> **PROBLEM**
For this exercise, return only the lines from the line containing "Generate a Blender" through the line containing "sc.camera = cam", both ends included, exactly as they are.

-*-*-

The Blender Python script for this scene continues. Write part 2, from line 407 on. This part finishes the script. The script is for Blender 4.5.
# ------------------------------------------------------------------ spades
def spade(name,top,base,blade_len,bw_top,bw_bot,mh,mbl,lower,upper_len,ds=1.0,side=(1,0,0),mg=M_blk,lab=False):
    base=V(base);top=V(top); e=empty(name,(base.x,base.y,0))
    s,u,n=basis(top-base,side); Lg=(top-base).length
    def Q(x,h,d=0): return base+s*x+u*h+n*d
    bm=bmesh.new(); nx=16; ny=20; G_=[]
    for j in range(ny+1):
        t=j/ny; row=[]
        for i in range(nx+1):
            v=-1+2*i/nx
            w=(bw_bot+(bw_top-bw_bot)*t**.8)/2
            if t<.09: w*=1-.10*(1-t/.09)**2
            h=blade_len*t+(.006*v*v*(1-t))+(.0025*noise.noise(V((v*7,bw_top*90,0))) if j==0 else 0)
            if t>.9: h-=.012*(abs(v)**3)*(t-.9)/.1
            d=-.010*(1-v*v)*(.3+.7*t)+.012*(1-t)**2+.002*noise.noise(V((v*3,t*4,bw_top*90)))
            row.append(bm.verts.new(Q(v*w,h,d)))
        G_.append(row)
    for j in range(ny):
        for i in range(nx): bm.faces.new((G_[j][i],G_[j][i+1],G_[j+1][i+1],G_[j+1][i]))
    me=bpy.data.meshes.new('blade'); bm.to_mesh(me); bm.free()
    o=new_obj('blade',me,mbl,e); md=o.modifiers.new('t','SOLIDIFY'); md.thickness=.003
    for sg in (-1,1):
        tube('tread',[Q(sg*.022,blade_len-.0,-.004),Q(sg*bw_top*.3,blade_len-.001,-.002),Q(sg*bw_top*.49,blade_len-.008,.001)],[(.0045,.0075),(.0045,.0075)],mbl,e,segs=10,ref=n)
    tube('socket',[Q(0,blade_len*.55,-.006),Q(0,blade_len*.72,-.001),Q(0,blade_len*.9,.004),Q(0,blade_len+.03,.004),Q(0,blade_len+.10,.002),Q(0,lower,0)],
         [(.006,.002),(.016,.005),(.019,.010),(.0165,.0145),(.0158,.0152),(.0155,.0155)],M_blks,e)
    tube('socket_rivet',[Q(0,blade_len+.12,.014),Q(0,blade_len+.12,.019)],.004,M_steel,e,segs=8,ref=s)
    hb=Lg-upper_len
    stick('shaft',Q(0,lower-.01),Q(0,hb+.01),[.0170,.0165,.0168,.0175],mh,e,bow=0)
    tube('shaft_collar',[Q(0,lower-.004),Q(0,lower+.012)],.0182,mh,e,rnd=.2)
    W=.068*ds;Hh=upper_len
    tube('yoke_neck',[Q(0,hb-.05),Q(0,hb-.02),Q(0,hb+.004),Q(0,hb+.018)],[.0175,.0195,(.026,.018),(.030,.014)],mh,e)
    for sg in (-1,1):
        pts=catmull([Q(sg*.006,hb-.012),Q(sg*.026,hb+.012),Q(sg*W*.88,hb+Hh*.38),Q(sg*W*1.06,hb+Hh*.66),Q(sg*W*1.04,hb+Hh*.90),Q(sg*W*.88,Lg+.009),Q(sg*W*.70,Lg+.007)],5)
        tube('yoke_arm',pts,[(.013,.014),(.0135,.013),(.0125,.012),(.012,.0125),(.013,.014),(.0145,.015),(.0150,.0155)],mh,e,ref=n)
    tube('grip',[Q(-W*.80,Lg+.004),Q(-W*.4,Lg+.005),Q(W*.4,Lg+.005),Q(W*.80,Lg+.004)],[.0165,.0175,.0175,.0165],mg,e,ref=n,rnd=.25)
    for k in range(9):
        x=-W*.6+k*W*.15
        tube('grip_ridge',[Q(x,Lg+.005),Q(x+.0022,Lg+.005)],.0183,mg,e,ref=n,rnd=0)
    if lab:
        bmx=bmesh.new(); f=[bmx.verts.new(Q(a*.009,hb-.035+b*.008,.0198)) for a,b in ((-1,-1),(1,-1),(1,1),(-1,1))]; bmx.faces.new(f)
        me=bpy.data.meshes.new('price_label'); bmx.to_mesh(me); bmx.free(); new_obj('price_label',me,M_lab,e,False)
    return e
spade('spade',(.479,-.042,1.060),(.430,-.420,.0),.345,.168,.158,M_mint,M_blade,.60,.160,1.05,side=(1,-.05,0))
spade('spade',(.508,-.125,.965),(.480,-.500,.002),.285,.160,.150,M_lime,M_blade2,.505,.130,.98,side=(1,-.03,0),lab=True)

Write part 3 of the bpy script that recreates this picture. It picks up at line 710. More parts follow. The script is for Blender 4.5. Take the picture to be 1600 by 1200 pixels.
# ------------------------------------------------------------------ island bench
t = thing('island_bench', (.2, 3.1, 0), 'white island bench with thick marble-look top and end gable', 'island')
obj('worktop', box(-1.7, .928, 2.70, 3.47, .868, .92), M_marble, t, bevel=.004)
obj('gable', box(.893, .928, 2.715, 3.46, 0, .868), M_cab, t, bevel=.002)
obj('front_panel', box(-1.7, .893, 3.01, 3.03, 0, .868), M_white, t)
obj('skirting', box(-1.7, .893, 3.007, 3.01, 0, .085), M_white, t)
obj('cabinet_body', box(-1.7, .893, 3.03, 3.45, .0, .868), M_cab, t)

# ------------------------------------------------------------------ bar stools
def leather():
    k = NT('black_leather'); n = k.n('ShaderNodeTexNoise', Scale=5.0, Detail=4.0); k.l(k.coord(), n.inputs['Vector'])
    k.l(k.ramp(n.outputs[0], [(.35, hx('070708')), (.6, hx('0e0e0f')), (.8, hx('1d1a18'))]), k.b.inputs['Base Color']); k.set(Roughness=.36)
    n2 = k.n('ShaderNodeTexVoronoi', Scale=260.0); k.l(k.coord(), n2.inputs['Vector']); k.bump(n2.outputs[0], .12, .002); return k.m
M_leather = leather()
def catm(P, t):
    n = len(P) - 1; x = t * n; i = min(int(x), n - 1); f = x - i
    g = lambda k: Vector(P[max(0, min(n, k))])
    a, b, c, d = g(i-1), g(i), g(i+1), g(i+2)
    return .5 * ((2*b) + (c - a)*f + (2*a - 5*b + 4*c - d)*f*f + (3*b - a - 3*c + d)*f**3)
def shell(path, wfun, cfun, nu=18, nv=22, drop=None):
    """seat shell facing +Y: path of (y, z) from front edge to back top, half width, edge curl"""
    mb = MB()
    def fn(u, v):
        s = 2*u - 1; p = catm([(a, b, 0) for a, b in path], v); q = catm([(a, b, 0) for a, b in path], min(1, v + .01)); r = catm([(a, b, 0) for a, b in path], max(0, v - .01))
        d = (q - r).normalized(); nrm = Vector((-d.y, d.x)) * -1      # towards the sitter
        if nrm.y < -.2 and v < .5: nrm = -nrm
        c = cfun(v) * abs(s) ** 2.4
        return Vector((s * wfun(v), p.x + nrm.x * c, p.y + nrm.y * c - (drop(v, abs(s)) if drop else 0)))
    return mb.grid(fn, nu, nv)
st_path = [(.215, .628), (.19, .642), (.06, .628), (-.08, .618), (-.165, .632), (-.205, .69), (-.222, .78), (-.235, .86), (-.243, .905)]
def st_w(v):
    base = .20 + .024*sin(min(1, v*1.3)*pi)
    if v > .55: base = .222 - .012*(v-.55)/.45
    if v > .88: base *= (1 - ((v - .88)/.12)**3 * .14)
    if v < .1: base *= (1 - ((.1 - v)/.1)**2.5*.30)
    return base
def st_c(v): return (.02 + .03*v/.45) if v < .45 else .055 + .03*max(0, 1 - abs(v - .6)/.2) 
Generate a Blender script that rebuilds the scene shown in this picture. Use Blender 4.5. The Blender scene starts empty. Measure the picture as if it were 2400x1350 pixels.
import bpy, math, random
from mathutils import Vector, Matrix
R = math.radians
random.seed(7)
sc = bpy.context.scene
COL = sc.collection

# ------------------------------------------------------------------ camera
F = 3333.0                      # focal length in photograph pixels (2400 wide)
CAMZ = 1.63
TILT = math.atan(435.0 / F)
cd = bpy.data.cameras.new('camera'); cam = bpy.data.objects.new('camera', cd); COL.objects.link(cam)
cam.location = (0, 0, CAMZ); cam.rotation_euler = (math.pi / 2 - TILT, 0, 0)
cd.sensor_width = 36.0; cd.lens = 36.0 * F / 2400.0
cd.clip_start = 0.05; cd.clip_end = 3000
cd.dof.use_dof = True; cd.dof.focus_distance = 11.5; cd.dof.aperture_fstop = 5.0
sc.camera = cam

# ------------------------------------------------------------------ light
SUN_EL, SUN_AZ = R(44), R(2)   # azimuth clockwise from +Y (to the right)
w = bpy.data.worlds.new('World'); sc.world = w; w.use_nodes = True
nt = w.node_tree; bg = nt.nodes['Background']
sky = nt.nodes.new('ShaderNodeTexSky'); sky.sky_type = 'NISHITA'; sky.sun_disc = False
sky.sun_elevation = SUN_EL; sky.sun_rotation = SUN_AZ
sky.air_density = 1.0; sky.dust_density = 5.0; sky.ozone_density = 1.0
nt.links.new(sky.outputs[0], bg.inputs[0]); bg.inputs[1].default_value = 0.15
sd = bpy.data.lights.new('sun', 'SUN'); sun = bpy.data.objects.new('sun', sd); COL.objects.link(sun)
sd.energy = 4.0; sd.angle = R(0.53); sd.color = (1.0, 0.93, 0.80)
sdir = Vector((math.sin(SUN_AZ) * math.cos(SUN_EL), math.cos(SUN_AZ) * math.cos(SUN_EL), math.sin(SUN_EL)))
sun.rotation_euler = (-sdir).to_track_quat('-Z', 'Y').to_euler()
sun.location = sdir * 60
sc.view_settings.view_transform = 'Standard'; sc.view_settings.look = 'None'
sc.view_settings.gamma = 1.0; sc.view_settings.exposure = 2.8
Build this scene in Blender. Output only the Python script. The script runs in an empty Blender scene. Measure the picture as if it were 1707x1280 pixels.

-*-*-

> **ANSWER TO THE TASK**
Generate a Blender script that rebuilds the scene shown in this picture. Use Blender 4.5. The Blender scene starts empty. Measure the picture as if it were 2400x1350 pixels.
import bpy, math, random
from mathutils import Vector, Matrix
R = math.radians
random.seed(7)
sc = bpy.context.scene
COL = sc.collection

# ------------------------------------------------------------------ camera
F = 3333.0                      # focal length in photograph pixels (2400 wide)
CAMZ = 1.63
TILT = math.atan(435.0 / F)
cd = bpy.data.cameras.new('camera'); cam = bpy.data.objects.new('camera', cd); COL.objects.link(cam)
cam.location = (0, 0, CAMZ); cam.rotation_euler = (math.pi / 2 - TILT, 0, 0)
cd.sensor_width = 36.0; cd.lens = 36.0 * F / 2400.0
cd.clip_start = 0.05; cd.clip_end = 3000
cd.dof.use_dof = True; cd.dof.focus_distance = 11.5; cd.dof.aperture_fstop = 5.0
sc.camera = cam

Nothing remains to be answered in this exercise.